Multi-Scale Validation of MODIS LAI Products Based on Crop Growth Period

Abstract

Leaf area index (LAI) is one of the most important canopy structure parameters utilized in process-based models of climate, hydrology, and biogeochemistry. In order to determine the reliability and applicability of satellite LAI products, it is critical to validate satellite LAI products. Due to surface heterogeneity and scale effects, it is difficult to validate the accuracy of LAI products. In order to improve the spatio-temporal accuracy of satellite LAI products, we propose a new multi-scale LAI product validation method based on a crop growth cycle. In this method, we used the PROSAIL model to derive Advanced Spaceborne Thermal Emission and Reflection Radiometer (ASTER) LAI data and Gaofen-1 (GF-1) for the study area.
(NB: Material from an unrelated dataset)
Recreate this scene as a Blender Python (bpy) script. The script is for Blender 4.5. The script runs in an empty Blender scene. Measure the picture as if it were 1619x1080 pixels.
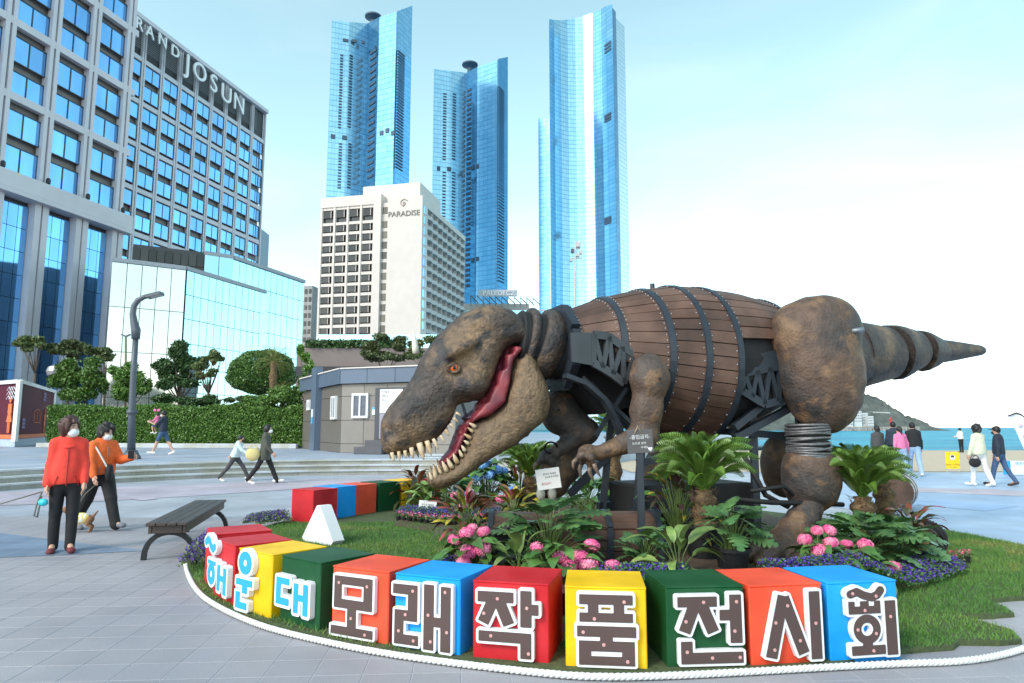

The Empirical Bayes Kriging (EBK) interpolation method was used to perform a spatial multi-scale transformation of Moderate Resolution Imaging Spectroradiometer (MODIS) LAI products, GF-1 LAI data, and ASTER LAI data. Finally, MODIS LAI satellite products were compared with field measured LAI data, GF-1 LAI data, and ASTER LAI data during the growing season of crop field. This study was conducted in the agricultural oasis area of the middle reaches of the Heihe River Basin in northwestern China and the Conghua District of Guangzhou in Guangdong Province. The results suggest that the validation accuracy of the multi-scale MODIS LAI products validated by ASTER LAI data were higher than those of the GF-1 LAI data and the reference field measured LAI data, showing a R2 of 0.758 and relative mean square error (RRMSE) of 28.73% for 15 m ASTER LAI and a R2 of 0.703 and RRMSE of 30.80% for 500 m ASTER LAI, which imply that the 15 m MODIS LAI product generated by the EBK method was more accurate than the 500 m and 8 m products. This study provides a new validation method for satellite remotely sensed products.